Weight of Small Moments
May 2026
This weekend, I watched my children and my dad truly connect with each other. They’ve been in the same space before, but this time it went beyond polite coexistence—it felt real. Especially with my son, there was a genuine bond forming in a way I hadn’t seen before.
We spent the weekend doing little things. Talking. Walking around the property. Watching my son’s curiosity attaches itself to everything my dad touched. It reminded me so much of being a kid that it almost caught me off guard. I forgot how magnetic your father can seem when you're young. How larger than life he feels. How badly you want to be included in whatever he's doing.
My dad always had that effect on me. Then came the tractor. It was the very last thing we did. Almost like he was saving the best for last.

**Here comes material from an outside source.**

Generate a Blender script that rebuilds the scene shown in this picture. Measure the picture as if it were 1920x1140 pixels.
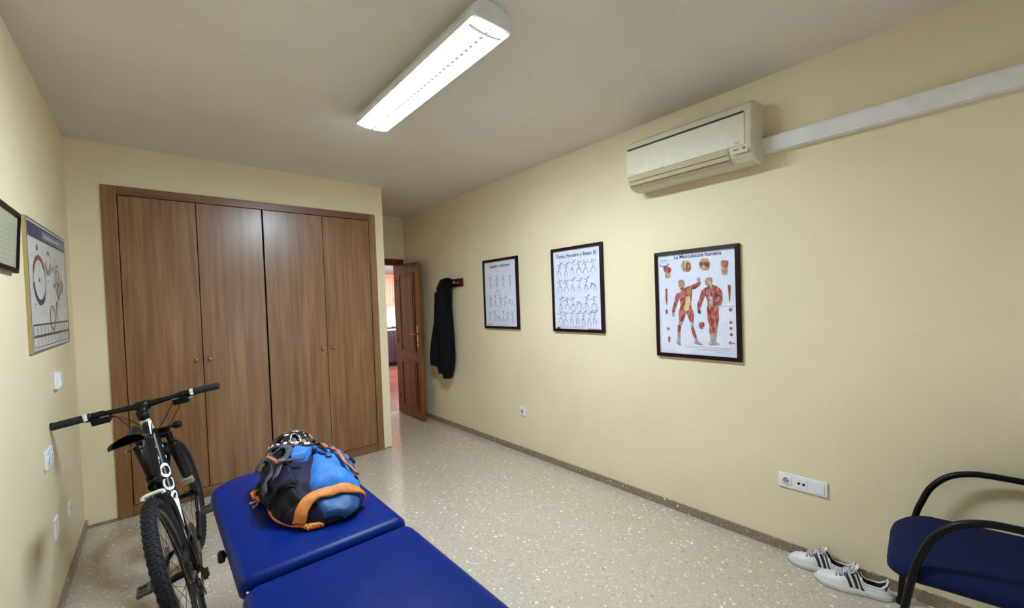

The second he pulled it around; I wasn't just standing there as a father anymore. Suddenly I was a kid again. I could almost feel the memories waking up inside me before I even climbed on. The sound of the engine. The smell of dirt and diesel fuel. The excitement of hearing my dad yell to me to: “Hop on.”
Growing up, I idolized my dad. And standing there watching him teach my son how to drive that tractor brought all of it rushing back at once. It reminded me people are more complicated than a single story
My son was smiling from ear to ear, completely locked into that moment. My dad was showing him what levers did what, how to put it in gear. How to ease it forward. The difference between hydrostatic gear shifting and the clutch system that I grew up on. How to maneuver the bucket. Most of all, how to drive it safely.
And there I was, just standing there. Watching both. Feeling like I stepped into two moments at once. Seeing my son looking at my father the same way I did as a kid, reviving the feelings I forgot were still alive.
I saw my childhood. I saw my son making his own memories. And somewhere in the middle of all of that, I nearly cried.
Not because the moment was sad. Because it was so full. Full of memory. Full of love. Full of time passing faster than I want it to.
Some memories don't disappear – they just wait for the right moment to come alive again. I thought I was watching my son make a memory, I didn't realize that I was reliving one.